Nathalie Hadjifotiou, of Forest Road, Worthing, said this would have ‘devastating implications’ for Broadwater residents as it would force lorries to travel down ‘unsuitable, quiet residential streets’ such as Downlands Avenue, or Forest Road and Shandon Avenue.

Many Lancing residents were equally unimpressed with the proposal.

Bill Freeman, secretary of the Lancing Manor SE Residents Network, said: “After two years development work, this is absolutely unacceptable.”

He said there were ‘major flaws’ and described the proposal for the Manor Roundabout intersection – which would prevent traffic travelling westwards from doing a u-turn, thus cutting off residents of Old Shoreham Road, Manor Close and Manor Way from their homes – as ‘unbelievable’.

“I cannot express strongly enough the anger which the community has for this ill conceived road scheme,” he said.

Jim Deen, of the Labour party, said: “We have been badly let down by our MPs who have failed to get sufficient funding to do the kind of improvements most residents and users of the road were hoping for.”

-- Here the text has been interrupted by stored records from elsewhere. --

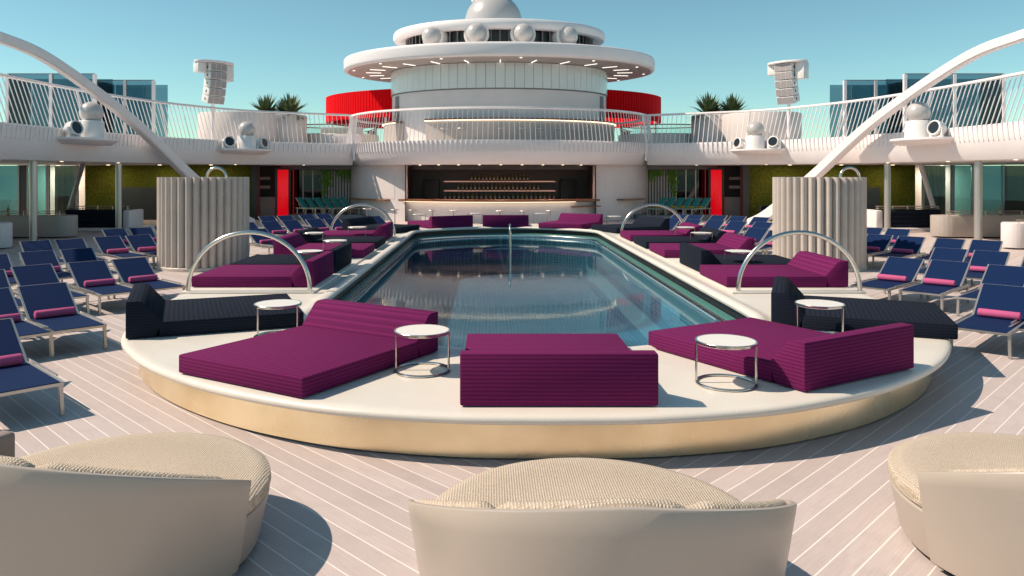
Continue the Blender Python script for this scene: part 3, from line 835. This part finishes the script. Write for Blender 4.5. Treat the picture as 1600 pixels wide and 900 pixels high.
# ---- speaker arrays on poles
def speaker(x, y, rz, label):
    t = thing('speaker_mast', label, 'speaker', (x, y, 4.146), rz, 'speaker masts on the upper deck')
    MB().tube([(0,0,0),(0,0,3.95)], .085, 12).build('pole', 'white_paint', t)
    mb = MB(); pr = [(1.05*cos(a), .62*sin(a)) for a in [2*pi*k/40 for k in range(40)]]
    mb.prism([(p[0], p[1]-.15) for p in pr], 'Z', 3.95, 4.06, .02); mb.build('canopy', 'white_paint', t)
    zt = 3.93; yc = -.30; tilt = 0.
    for k in range(5):
        h = .40; m = Matrix.Translation((0, yc, zt)) @ Matrix.Rotation(R(tilt), 4, 'X')
        mb = MB(); mb.bbox((0,.0,-h/2), (.92,.62,h-.02), .012); b = mb.xf(m).build('speaker_box', 'white_plastic', t)
        mb = MB()
        for q in (-.30, 0, .30): mb.box((q, -.315, -h/2), (.27,.012,h-.07))
        mb.xf(m).build('grille', 'grille', b)
        for s in (-1, 1):
            mb = MB(); mb.box((s*.462, -.02, -h/2), (.008,.10,.12)); mb.xf(m).build('handle', 'black', b)
        zt -= h*cos(R(tilt)); yc += h*sin(R(tilt))*1.0; tilt += 4.5
    for s in (-1, 1):
        mb = MB(); hh = .50 if s < 0 else .82
        mb.bbox((s*.76, -.10, 3.94-hh/2), (.46,.5,hh), .02); mb.build('side_box', 'white_plastic', t)
speaker(-14.75, 39.0, R(50), 'white speaker stack on a pole above the left balcony')
speaker(14.75, 39.0, R(-50), 'white speaker stack on a pole above the right balcony')

# ---- glass wind screens on the upper deck
def screen(px0, px1, ytop, Y, label):
    x0, x1 = atY(px0, Y), atY(px1, Y); zt = ZC + (CY-ytop)*Y/F
    t = thing('wind_screen', label, 'wind screen', ((x0+x1)/2, Y, 4.146), 0, 'glass wind screens'); w, h = x1-x0, zt-4.146
    for d in (0, 1.7):
        mb = MB(); mb.box((0, d, h/2+.05), (w-.12, .02, h-.1)); mb.build('pane', 'screen_glass', t)
    for s in ((-1,) if x0 < 0 else (1,)):
        mb = MB(); mb.box((s*(w/2-.02), .85, h/2+.05), (.02, 1.6, h-.1)); mb.build('pane', 'screen_glass', t)
    for s in (-1, 0, 1):
        mb = MB(); mb.bar((s*(w/2), 0, 0), (s*(w/2), 0, h), .13); mb.build('post', 'white_paint', t)
    mb = MB(); mb.box((0,0,h+.02), (w,.06,.04)); mb.build('top_rail', 'grey_metal', t)
screen(12, 148, 116, 33.2, 'dark blue glass wind screen at the far left of the upper deck')
screen(151, 240, 126, 35.6, 'blue glass wind screen left of the speaker, nearer the tower')
screen(1414, 1568, 116, 33.2, 'dark blue glass wind screen at the far right of the upper deck')
screen(1320, 1416, 126, 35.6, 'blue glass wind screen right of the speaker, nearer the tower')

# ---- planters with yuccas
def drum_planter(x, y, r, h, label):
    t = thing('planter', label, 'planter', (x, y, 4.146), 0, 'round planters on the upper deck')
    MB().lathe([(-.12,0),(-.02,.0),(0,.04),(0,h-.05),(-.03,h),(-.14,h),(-.16,h-.2)], a=r, n=56).build('wall', 'planter_paint', t)
    MB().lathe([(-r,h-.18),(-.15,h-.18)], a=r, n=40).build('soil', 'stem_brown', t)
def yucca(x, y, z, r, label):
    t = thing('yucca', label, 'plant', (x, y, z), random.uniform(0, 6), 'spiky plants in the planters')
    mb = MB()
    for k in range(150):
        a = random.uniform(0, 2*pi); e = R(random.uniform(-12, 88)); L_ = r*random.uniform(.75, 1.1); wd = .06*r/.9
        d = Vector((cos(a)*cos(e), sin(a)*cos(e), sin(e))); s = d.cross(Vector((0,0,1))); s = s.normalized() if s.length > .01 else Vector((1,0,0))
        b = Vector((0,0,.45)); p0 = b+d*.05; p1 = b+d*L_*.5+Vector((0,0,.02)); p2 = b+d*L_-Vector((0,0,.10*cos(e)*r))
        mb.add([p0-s*wd*.6, p0+s*wd*.6, p1+s*wd, p1-s*wd, p2], [[0,1,2,3],[3,2,4]])
    mb.build('leaves', 'yucca_leaf', t, recalc=False)
    MB().tube([(0,0,-.25),(0.02,0,.1),(0,0,.5)], .09, 8).build('stem', 'stem_brown', t)
for s, side in ((-1, 'left'), (1, 'right')):
    drum_planter(s*14.9, 43.4, 2.15, 1.72, f'large round white planter behind the {side} balcony railing, outer one')
    drum_planter(s*12.95, 45.4, 1.45, 1.80, f'round shaded planter behind the {side} balcony railing, nearer the tower')
    yucca(s*13.75, 44.9, 5.45, 1.35, f'spiky yucca in the {side} planters, outermost')
    yucca(s*12.95, 45.9, 5.55, 1.05, f'smaller spiky yucca in the {side} planter, middle one')
    yucca(s*12.35, 45.1, 5.45, 1.45, f'spiky yucca in the {side} planters, nearest the tower')

# ================================================================== TOWER
TX, TY = 0., 46.
tower = thing('tower', 'round white ship tower with a wide disc roof and a bar at its foot', 'tower', (TX, TY, 0))
C0 = (0,0,0)
A1, B1 = 8.9, 7.2
th0 = math.asin(4.95/A1)          # half-opening measured from -Y
def ang(xn): return -pi/2 + xn
# ground-floor wall
mb = MB(); mb.lathe([(0,0),(0,1.02)], C0, A1, B1, 96, ang(-th0), ang(th0)); mb.lathe([(0,0),(0,2.95)], C0, A1, B1, 120, ang(th0), ang(-th0)+2*pi)
for s in (-1, 1):
    a = ang(s*th0); x, y = A1*cos(a), B1*sin(a); mb.add([(x,y,0),(x,y,2.95),(x*1.0,y+.7,2.95),(x*1.0,y+.7,0)], [[0,1,2,3]])
mb.build('lower_wall', 'white_wall', tower)
for sg, (u0, u1, z0, z1) in (('l', (-1.15,-.72,1.05,1.12)), ('r', (.78,1.05,1.05,1.12)), ('k', (.42,.60,.76,.82))):
    mb = MB(); mb.lathe([(0,z0),(.38,z0),(.38,z1),(0,z1)], C0, A1, B1, 20, ang(u0), ang(u1), loop=True); mb.build('ledge', 'wood', tower)
mb = MB(); mb.lathe([(-.45,1.05),(.30,1.05),(.32,1.06),(.32,1.15),(.30,1.16),(-.45,1.16)], C0, A1, B1, 60, ang(-th0-.03), ang(th0+.01), loop=True); ct = mb.build('counter', 'wood', tower)
mb = MB(); mb.lathe([(.10,1.03),(.22,1.03),(.22,1.048),(.10,1.048)], C0, A1, B1, 60, ang(-th0), ang(.44), loop=True); mb.build('light_strip', 'led_warm', ct)
for x0, x1 in ((5.55, 6.35), (-6.4,-5.6)):
    a = -math.acos((x0+x1)/2/A1); mb = MB(); a0, a1 = -math.acos(x0/A1), -math.acos(x1/A1)
    mb.lathe([(.006,1.15),(.012,1.15),(.012,2.35),(.006,2.35)], C0, A1, B1, 10, min(a0,a1), max(a0,a1), loop=True); mb.build('service_door', 'white_wall', tower)
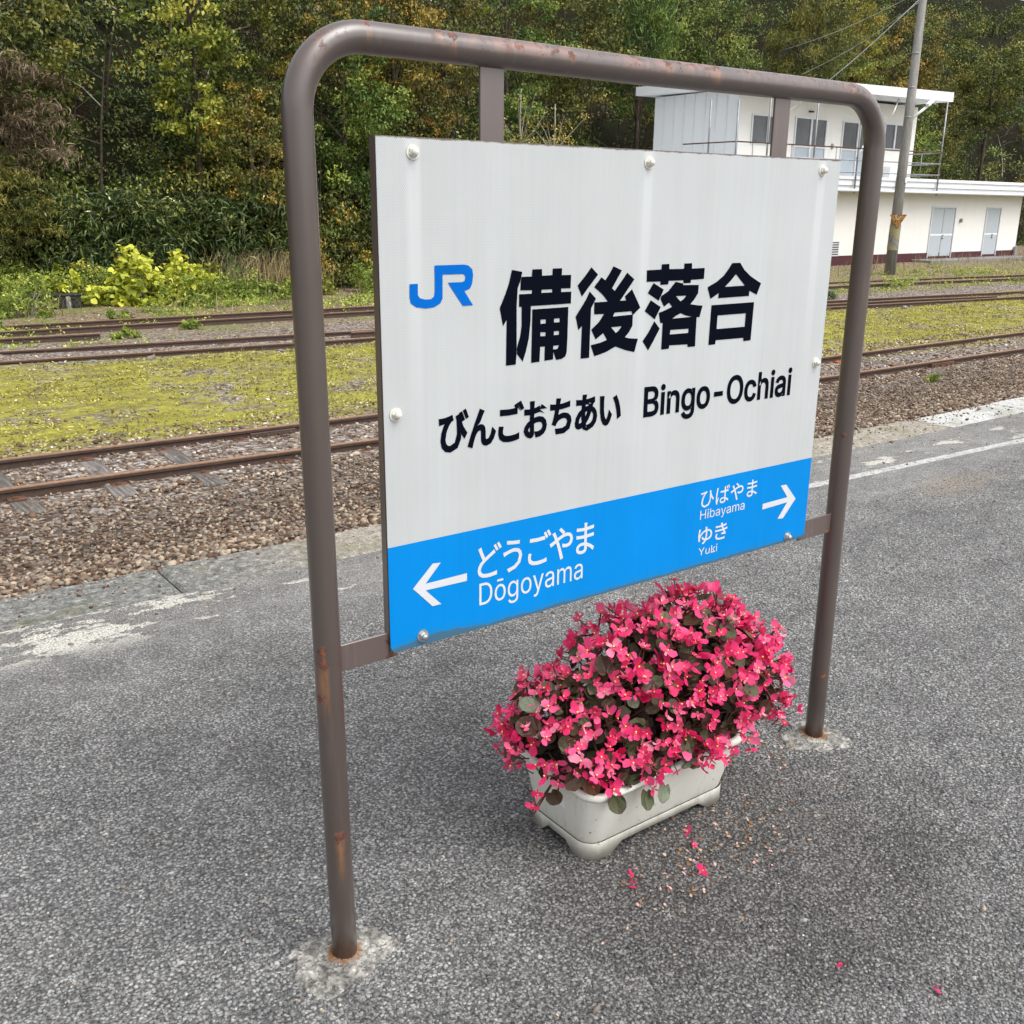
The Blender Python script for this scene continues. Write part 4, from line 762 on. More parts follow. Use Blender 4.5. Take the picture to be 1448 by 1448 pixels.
bush(3.9, 22.6, (.8, .6, .75), 34, 34, .10, .06, 'weed', 'low bright green weed clump in front of the concrete edging, at the left edge', 31)
bush(22.9, 13.2 + 2.6, (.35, .3, .3), 14, 24, .08, .03, 'teal', 'small blue-green tuft growing beside the second track on the right', 32)
for i, (x, y, w, h, m_, lb) in enumerate(((10.0, 23.9, .8, .45, 'weed', 'light green weed thicket below the dry grass, left of the post'), (11.4, 24.6, .9, .6, 'vine', 'yellow-green leafy thicket just left of the left post'), (13.9, 24.6, .9, .9, 'weed', 'light green thicket seen between the left post and the board'), (8.9, 23.5, .7, .45, 'weed', 'fresh green weeds below the yellow-green bush'),
                              (6.0, 25.9, .9, 1.1, 'vine', 'pale yellow-green bush between the concrete edging and the brightest yellow bush'), (3.3, 25.4, .9, 1.4, 'vine', 'tall pale green bush at the very left edge'), (7.7, 22.9, .5, .3, 'weed', 'low green weeds in front of the brightest yellow bush'))):
    bush(x, y, (w, w * .7, h), 48, 36, .10, .065, m_, lb, 60 + i)
C = np.column_stack([rng.normal(10.1, .75, 30), rng.uniform(24.4, 26.0, 30), np.full(30, -.95)]); blades('dry_grass', C, 34, 1.2, .009, 'straw', spread=.4, kind='stuff')
C = np.column_stack([rng.uniform(3, 60, 110), rng.uniform(20.5, 26.5, 110)]); C = np.column_stack([C, ground_z(C[:, 0], C[:, 1])]); blades('tall_weeds', C, 16, .45, .008, 'straw', kind='stuff')
# green weeds over the yard
n = 2100; bx = np.concatenate([rng.uniform(3, 18, 1850), rng.uniform(18, 55, 250)]); by = np.concatenate([20.6 + 5.4 * rng.uniform(0, 1, 1850) ** .7, rng.uniform(15.9, 22.5, 250)]); k = (fbm(bx, by, 31) > -.35) & ~((bx > 3.9) & (bx < 5.6) & (by < 24)); bx, by = bx[k], by[k]
C = np.column_stack([bx, by, ground_z(bx, by) + np.where((bx < 18) & (by > 23), rng.uniform(0, .75, len(bx)), .04)]); sz = rng.uniform(.12, .42, len(C)); P = clumps(C, sz, 40, .6); P[:, 2] = np.maximum(P[:, 2], ground_z(P[:, 0], P[:, 1]) + .01)
leaf_obj('weeds', P, .07, .04, np.repeat(rng.uniform(.1, .9, len(C)), 40) + rng.normal(0, .12, len(P)), M['weed'], .8, .2, kind='stuff')
n = 1100; bx = rng.uniform(2.4, 42, n); by = rng.uniform(16.4, 21, n); k = fbm(bx * 1.3, by * 2, 77) > 0; bx, by = bx[k], by[k]; C = np.column_stack([bx, by, ground_z(bx, by) + .03]); P = clumps(C, rng.uniform(.06, .20, len(C)), 16, .5)
leaf_obj('low_weeds', P, .06, .035, rng.uniform(.2, 1, len(P)), M['weed'], .8, .2, kind='stuff')
for i, (x, y, s_, lb) in enumerate(((4.55, 17.55, .26, 'small green weed at the end of the short rail piece'), (28.4, 17.3, .55, 'bright green weed clump at the foot of the far track near the pole'), (5.3, 20.6, .3, 'green weed growing over the farthest track on the left'), (6.0, 18.3, .22, 'small pale green weed between the far tracks, left of the post'),
                              (2.7, 19.4, .3, 'weed at the left edge beside the farthest track'), (12.6, 6.35, .14, 'tiny yellow-green weed on the ballast beside the near rail joint'))):
    bush(x, y, (s_, s_ * .8, s_ * .8), 12, 30, .08 * (1 if s_ > .2 else .5), .045 * (1 if s_ > .2 else .5), 'weed', lb, 40 + i, name='weed', cat='weed')

# ------------------------------------------------------------------ station name sign
S = empty('station_sign', (0, 0, 0), 'white and blue station name sign on a brown pipe frame standing on the asphalt', 'sign')
PR, HB, DX, RB = .0245, 1.6655, 1.4635, .115
def arc(c, r_, a0, a1, n=9): return [(c[0] + r_ * math.cos(a0 + (a1 - a0) * i / n), 0, c[1] + r_ * math.sin(a0 + (a1 - a0) * i / n)) for i in range(n + 1)]
mb = MB(); mb.tube([(.011, 0, -.06), (.0085, 0, .15), (.006, 0, .4), (.0045, 0, .70), (.0015, 0, 1.2)] + arc((RB, HB - RB), RB, math.pi, math.pi / 2, 14) + [(.4, 0, HB), (.73, 0, HB - .002), (1.1, 0, HB)] + arc((DX + .001 - RB, HB - RB), RB, math.pi / 2, 0, 14)
                   + [(DX, 0, 1.0), (DX + .004, 0, .6), (DX + .010, 0, .15), (DX + .012, 0, -.06)], PR, 40); mb.build('pipe_frame', M['post'], S)
for x0 in (.336, 1.096): mb = MB(); mb.box(x0, x0 + .050, -.003, .003, 1.515, HB - .015, 0, .001); mb.build('hanger', M['flat'], S)
for x0, x1 in ((.018, .145), (1.315, DX - .01)): mb = MB(); mb.box(x0, x1, -.004, .002, .610, .661, 0, .001); mb.build('side_bracket', M['flat'], S)
BX, BZ, BH, YB = .1274, .6214, .9026, -.0111
mb = MB(); fr = .016
mb.box(BX + .001, BX + 1.199, YB + .0015, YB + .0045, BZ + .001, BZ + BH - .001)
mb.build('backing_plate', M['flat'], S)
mb = MB(); y0, y1 = YB + .0045, YB + .022
for b in ((BX, BX + fr, BZ, BZ + BH), (BX + 1.2 - fr, BX + 1.2, BZ, BZ + BH), (BX + fr, BX + 1.2 - fr, BZ, BZ + fr), (BX + fr, BX + 1.2 - fr, BZ + BH - fr, BZ + BH)): mb.box(b[0], b[1], y0, y1, b[2], b[3])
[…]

He said the debate should now move to developing an integrated plan which includes improvements to public transport and options like cycling and walking.

Urging residents to reject the proposed option, he said: “The disruption caused during the two years required to do the work will not be matched by the benefits.”

Both Tory MP’s have branded the plans a ‘non-starter’ and a ‘bad use of public funds for minimal effect’.

The Government’s Transport Secretary, Chris Grayling MP, said the option was not necessarily ‘the final scheme’ and said he hoped the consultation would ‘open up a dialogue’.